#### AIM
Reproduce only the top of the records, down to and including the line containing "scene.camera = camo".

═══ STORED RECORDS

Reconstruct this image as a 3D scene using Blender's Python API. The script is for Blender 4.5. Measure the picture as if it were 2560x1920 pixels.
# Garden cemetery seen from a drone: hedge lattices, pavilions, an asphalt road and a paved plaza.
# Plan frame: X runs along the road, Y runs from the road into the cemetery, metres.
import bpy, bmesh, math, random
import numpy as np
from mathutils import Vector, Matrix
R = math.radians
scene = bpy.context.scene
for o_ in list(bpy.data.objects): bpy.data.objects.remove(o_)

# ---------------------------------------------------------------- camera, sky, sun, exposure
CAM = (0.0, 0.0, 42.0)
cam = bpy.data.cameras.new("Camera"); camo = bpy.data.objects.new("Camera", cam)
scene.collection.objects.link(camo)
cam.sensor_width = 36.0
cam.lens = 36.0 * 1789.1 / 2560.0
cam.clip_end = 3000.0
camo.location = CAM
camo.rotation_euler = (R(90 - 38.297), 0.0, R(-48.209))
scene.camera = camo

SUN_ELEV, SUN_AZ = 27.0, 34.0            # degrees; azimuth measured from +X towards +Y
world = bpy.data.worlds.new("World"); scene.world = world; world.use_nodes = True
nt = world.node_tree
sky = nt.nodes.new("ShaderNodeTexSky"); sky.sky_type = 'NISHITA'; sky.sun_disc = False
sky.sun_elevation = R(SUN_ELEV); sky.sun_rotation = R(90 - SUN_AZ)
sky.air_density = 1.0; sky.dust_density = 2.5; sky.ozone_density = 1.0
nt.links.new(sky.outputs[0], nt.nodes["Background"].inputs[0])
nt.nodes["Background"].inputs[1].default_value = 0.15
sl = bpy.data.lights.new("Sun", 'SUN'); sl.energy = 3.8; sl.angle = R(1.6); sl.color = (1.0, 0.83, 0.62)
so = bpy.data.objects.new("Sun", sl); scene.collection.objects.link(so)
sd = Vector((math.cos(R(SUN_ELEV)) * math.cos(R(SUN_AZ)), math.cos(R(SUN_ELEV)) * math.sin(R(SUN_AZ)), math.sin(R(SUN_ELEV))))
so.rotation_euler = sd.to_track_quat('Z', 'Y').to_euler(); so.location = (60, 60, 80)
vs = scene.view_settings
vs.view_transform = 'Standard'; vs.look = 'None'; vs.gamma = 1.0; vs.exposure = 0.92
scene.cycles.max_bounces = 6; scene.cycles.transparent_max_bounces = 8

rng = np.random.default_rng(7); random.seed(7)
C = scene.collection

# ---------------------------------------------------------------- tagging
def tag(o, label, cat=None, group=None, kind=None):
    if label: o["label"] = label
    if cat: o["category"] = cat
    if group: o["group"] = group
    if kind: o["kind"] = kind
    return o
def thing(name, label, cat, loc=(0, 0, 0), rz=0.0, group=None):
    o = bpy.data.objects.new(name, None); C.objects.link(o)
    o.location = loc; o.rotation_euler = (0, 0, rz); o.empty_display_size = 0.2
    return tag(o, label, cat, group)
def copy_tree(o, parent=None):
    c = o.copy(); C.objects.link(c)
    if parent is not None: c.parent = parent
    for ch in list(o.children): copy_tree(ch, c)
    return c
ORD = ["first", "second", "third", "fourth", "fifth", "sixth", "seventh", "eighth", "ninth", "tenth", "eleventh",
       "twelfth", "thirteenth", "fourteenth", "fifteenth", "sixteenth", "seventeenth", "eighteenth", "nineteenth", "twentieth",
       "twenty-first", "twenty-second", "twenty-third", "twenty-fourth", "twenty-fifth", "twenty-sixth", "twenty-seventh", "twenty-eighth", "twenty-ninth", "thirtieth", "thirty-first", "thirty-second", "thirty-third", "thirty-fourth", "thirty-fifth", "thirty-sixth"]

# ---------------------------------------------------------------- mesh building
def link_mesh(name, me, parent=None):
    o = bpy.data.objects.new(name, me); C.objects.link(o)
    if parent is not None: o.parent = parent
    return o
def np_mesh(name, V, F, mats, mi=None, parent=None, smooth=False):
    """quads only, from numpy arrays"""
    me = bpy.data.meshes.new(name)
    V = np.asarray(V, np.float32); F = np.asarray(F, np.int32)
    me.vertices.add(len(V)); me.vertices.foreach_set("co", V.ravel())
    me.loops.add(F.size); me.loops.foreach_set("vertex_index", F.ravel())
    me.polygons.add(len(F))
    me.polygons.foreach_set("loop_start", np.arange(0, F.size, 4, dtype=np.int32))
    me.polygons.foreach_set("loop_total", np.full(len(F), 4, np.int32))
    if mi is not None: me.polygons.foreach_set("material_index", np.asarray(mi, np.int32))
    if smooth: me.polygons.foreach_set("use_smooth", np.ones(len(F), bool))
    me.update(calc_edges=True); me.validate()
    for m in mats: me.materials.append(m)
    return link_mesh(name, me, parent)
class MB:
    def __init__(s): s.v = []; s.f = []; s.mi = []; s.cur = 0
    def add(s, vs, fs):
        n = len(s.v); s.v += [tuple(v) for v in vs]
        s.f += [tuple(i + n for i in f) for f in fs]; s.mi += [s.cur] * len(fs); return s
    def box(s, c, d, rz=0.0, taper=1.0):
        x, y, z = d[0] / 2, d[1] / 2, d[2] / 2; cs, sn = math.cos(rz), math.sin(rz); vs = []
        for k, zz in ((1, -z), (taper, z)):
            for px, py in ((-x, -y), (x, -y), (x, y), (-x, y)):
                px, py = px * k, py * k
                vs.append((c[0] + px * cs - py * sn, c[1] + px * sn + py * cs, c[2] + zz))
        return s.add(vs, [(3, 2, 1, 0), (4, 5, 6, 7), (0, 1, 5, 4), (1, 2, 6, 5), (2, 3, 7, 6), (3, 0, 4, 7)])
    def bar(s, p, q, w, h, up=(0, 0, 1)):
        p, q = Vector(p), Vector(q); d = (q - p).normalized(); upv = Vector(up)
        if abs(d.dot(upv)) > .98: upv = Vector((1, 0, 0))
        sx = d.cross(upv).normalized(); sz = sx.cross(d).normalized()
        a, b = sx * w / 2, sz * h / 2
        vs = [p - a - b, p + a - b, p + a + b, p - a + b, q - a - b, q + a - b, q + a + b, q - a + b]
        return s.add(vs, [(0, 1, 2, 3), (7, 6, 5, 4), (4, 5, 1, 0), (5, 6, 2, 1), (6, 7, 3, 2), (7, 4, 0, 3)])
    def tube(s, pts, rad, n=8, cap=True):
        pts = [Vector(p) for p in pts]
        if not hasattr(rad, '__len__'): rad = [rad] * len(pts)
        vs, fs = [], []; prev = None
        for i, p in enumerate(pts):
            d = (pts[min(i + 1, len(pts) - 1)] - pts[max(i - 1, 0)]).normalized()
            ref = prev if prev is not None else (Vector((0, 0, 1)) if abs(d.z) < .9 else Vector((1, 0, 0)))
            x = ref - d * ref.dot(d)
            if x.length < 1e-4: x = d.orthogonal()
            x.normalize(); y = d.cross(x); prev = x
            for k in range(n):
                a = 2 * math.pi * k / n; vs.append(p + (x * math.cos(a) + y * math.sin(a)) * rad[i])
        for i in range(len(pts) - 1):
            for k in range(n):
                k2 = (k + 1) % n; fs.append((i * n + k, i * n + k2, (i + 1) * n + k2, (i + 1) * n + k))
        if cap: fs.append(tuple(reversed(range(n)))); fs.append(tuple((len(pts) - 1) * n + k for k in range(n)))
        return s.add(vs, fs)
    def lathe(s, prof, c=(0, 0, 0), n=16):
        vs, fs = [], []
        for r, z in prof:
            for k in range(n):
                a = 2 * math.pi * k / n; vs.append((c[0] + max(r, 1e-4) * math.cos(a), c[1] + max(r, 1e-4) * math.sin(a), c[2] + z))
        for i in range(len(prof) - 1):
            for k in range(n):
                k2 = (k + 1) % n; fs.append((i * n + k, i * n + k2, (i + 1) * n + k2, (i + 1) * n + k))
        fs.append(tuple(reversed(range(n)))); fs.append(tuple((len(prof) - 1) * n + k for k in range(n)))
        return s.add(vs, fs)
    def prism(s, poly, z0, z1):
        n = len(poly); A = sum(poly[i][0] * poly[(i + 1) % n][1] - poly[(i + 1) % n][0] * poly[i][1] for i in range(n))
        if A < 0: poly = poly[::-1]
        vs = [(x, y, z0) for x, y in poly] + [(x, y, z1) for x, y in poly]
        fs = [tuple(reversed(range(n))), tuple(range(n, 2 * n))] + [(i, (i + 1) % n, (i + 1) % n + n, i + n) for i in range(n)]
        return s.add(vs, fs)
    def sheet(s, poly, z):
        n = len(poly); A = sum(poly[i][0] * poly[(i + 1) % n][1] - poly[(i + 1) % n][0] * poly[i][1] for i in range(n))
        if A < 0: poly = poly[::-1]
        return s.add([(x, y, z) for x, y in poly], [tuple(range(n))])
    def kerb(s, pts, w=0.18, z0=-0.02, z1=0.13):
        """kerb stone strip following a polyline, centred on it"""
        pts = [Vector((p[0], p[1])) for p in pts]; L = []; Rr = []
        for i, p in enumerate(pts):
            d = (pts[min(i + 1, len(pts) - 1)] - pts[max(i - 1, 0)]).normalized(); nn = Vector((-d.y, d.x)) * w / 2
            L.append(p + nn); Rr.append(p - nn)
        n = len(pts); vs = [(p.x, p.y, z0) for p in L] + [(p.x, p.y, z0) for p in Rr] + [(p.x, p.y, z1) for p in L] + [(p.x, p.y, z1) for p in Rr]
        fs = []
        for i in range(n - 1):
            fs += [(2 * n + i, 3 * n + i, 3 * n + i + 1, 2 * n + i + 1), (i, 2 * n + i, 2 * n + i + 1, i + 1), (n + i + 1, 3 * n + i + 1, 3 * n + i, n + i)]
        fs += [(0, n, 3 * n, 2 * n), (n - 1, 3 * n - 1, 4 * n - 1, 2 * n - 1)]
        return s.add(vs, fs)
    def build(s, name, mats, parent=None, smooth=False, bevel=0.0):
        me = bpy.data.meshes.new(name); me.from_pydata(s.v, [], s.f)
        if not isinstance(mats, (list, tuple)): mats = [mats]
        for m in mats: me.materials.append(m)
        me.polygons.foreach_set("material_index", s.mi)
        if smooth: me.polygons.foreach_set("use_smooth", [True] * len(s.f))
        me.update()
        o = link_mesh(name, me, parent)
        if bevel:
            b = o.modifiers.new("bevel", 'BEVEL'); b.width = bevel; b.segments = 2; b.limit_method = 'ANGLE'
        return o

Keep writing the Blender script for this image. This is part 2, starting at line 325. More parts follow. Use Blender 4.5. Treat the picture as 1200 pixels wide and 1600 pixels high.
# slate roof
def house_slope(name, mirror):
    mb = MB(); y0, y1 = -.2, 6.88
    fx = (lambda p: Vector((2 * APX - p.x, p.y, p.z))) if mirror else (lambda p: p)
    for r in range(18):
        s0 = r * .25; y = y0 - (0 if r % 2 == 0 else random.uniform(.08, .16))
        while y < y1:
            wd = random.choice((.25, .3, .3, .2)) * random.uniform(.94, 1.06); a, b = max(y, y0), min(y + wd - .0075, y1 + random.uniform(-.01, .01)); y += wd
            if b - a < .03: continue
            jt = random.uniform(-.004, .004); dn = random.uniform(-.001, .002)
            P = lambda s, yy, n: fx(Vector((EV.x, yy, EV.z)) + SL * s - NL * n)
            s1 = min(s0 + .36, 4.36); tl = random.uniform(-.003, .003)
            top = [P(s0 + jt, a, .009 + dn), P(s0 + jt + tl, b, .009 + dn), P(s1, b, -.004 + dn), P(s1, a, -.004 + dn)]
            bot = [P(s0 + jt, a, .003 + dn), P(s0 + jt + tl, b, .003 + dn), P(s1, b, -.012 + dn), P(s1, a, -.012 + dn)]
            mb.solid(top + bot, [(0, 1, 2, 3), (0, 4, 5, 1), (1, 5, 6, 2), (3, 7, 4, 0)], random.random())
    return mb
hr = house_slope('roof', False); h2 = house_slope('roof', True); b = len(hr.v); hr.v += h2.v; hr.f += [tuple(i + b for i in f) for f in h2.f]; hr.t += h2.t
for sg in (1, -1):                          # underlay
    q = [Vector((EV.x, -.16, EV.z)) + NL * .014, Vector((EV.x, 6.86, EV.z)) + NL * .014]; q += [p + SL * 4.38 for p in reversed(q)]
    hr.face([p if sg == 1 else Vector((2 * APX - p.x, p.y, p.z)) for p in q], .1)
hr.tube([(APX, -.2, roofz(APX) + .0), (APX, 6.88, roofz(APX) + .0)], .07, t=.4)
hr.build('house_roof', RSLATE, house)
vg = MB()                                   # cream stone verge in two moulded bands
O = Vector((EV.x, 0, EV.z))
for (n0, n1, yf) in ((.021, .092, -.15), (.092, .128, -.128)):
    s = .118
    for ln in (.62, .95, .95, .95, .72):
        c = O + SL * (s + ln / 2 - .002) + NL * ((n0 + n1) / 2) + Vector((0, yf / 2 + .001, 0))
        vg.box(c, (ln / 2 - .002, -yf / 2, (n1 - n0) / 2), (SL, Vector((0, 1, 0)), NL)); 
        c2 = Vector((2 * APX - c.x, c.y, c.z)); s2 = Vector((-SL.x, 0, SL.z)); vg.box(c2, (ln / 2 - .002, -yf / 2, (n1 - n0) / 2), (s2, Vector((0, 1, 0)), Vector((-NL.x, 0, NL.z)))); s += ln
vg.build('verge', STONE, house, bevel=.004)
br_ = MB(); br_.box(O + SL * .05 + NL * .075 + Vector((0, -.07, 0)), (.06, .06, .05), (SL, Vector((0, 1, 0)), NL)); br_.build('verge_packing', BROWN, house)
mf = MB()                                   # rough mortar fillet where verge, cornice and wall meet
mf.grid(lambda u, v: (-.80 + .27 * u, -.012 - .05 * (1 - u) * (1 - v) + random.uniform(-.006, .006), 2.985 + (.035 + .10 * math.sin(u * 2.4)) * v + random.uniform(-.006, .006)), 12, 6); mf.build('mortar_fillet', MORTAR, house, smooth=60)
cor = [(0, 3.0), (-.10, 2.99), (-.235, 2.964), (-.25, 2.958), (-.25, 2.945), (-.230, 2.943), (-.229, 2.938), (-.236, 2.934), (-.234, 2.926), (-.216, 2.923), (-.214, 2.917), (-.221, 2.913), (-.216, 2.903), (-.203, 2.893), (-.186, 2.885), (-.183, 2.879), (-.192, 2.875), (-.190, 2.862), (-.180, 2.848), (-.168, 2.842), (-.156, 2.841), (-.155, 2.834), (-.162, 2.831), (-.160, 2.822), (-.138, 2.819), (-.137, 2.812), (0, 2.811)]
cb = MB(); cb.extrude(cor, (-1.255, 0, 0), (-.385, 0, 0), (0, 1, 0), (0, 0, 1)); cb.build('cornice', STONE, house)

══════

#### RESPONSE FOR THIS EXERCISE
Reconstruct this image as a 3D scene using Blender's Python API. The script is for Blender 4.5. Measure the picture as if it were 2560x1920 pixels.
# Garden cemetery seen from a drone: hedge lattices, pavilions, an asphalt road and a paved plaza.
# Plan frame: X runs along the road, Y runs from the road into the cemetery, metres.
import bpy, bmesh, math, random
import numpy as np
from mathutils import Vector, Matrix
R = math.radians
scene = bpy.context.scene
for o_ in list(bpy.data.objects): bpy.data.objects.remove(o_)

# ---------------------------------------------------------------- camera, sky, sun, exposure
CAM = (0.0, 0.0, 42.0)
cam = bpy.data.cameras.new("Camera"); camo = bpy.data.objects.new("Camera", cam)
scene.collection.objects.link(camo)
cam.sensor_width = 36.0
cam.lens = 36.0 * 1789.1 / 2560.0
cam.clip_end = 3000.0
camo.location = CAM
camo.rotation_euler = (R(90 - 38.297), 0.0, R(-48.209))
scene.camera = camo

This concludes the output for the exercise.